Occupancy and average rental rate have posted strong increases over the past year
Apartments continue to be among Canada’s most desirable investment properties, if a leading REIT’s first-half (2019) performance is any indication.
In its latest report covering the six months ending June 30, 2019, Killam Apartment REIT stated that its Q2 net income was $82.8 million. This far outstripped its $34.9 million figure during the same quarter last year.
The REIT attributed this exceptional performance to its 97.1% apartment occupancy, which was notably larger than the 96.6% seen during the second quarter of 2018. Indeed, the 2019 figure was the highest Q2 occupancy that Killam has ever registered.
These developments were also augmented by the 3.2% growth in the average rental rate. This has led to revenue for the property type growing by 3.5% during Q2 2019.
“With continued high occupancy levels, increasing rental rates is a key focus for revenue optimization. Same property rental rate growth has accelerated over the last six quarters, from 1.8% at Q4-2017 to 3.2% at Q2-2019. Rental rate increases on unit turns and lease renewals averaged 5.6% and 2.0%, up from 4.5% and 1.6% a year earlier,” Killam reported.
The heavy lifters were Ontario and Halifax, where apartment revenues expanded by 5.1% and 4.6%, respectively, on an annual basis.

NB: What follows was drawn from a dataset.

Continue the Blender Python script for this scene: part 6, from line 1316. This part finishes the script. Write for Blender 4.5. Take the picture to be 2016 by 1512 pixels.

The apartment sector is highly likely to remain a powerhouse asset class for the foreseeable future. Sustained construction activity involving this property type is boosting housing starts in Canada’s urban markets, latest CMHC figures showed.
The national trend in housing starts was 208,970 units in July 2019. This is in comparison to the 205,765 units in June.
“The national trend in housing starts increased in July, despite a decrease in the level of SAAR activity from June,” CMHC chief economist Bob Dugan stated. “High levels of activity in apartment and row starts in urban centres in recent months continued to be reflected in the high level of the total starts trend in July.”